16. The inductor device according to claim 15, wherein, in a case where the main winding part has a main winding post, a first end plate and a second end plate, the main winding part is between the first end plate and the second end plate, both an edge of the first end plate and an edge of the second end plate extend beyond the main winding post, and the first end plate and the second end plate together with the main winding post constitute a main winding groove, the winding is wound in the main winding groove.

17. The inductor device according to claim 16, wherein the main winding part is made of a nonmagnetic material, and the inductor device further comprises a first magnetic core and a second magnetic core, with the first magnetic core is buckled on the first end plate and the second magnetic core is buckled on the second end plate.
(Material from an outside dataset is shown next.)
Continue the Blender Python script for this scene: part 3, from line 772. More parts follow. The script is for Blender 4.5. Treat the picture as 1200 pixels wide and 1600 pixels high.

18. The inductor device according to claim 17, wherein a through insertion hole is provided in the main winding post, the first end plate is provided with a first embedding part configured to be embedded into a magnetic core, and the second end plate is provided with a second embedding part configured to be embedded into a magnetic core, with the insertion hole communicating with the first embedding part and the second embedding part; and

the first magnetic core is embedded into the first embedding part and a part of the first magnetic core extends into the insertion hole, and a part of the second magnetic core is embedded into the second embedding part and a part of the second magnetic core extends into the insertion hole.

19. The inductor device according to claim 15, wherein, in a case where the main winding part has a receiving cavity which is recessed inwardly from the connection surface and is configured to fix the winding, and the conductive welding components surround the receiving cavity, the inductor device further comprises an annular magnetic core, the winding is wound on the annular magnetic core, and the annular magnetic core and the winding are both fixed in the receiving cavity.

20. A lamp, comprising a lamp body, a light source module and a driver module, wherein:

the light source module and the driver module are both provided on the lamp body and electrically connected to each other, and the driver module comprises a circuit board and an inductor device, and wherein:

the inductor device comprises a winding and an inductor framework;

the inductor framework comprises a main winding part and at least two conductive welding components;

the main winding is configured to fix a winding and has a connection surface facing downward, the conductive welding components are under the connection surface and at least partly cover the connection surface, and the conductive welding components are in fixed connection with the main winding part and the at least two conductive welding components are insulated from each other;

a side surface of the conductive welding components away from the connection surface is a welding bonding surface, and the conductive welding components have a wire accommodation region, and the wire accommodation region is configured that a wire of the winding do not extend beyond the welding bonding surface in a case where the wire of the winding is accommodated in the wire accommodation region; and

the winding is constituted by winding a wire with an insulating sheath, has an input wire and an output wire, and the winding is fixed on the main winding part, and the input wire and the output wire are respectively accommodated in the wire accommodation region of two of the at least two conductive welding components insulated from each other.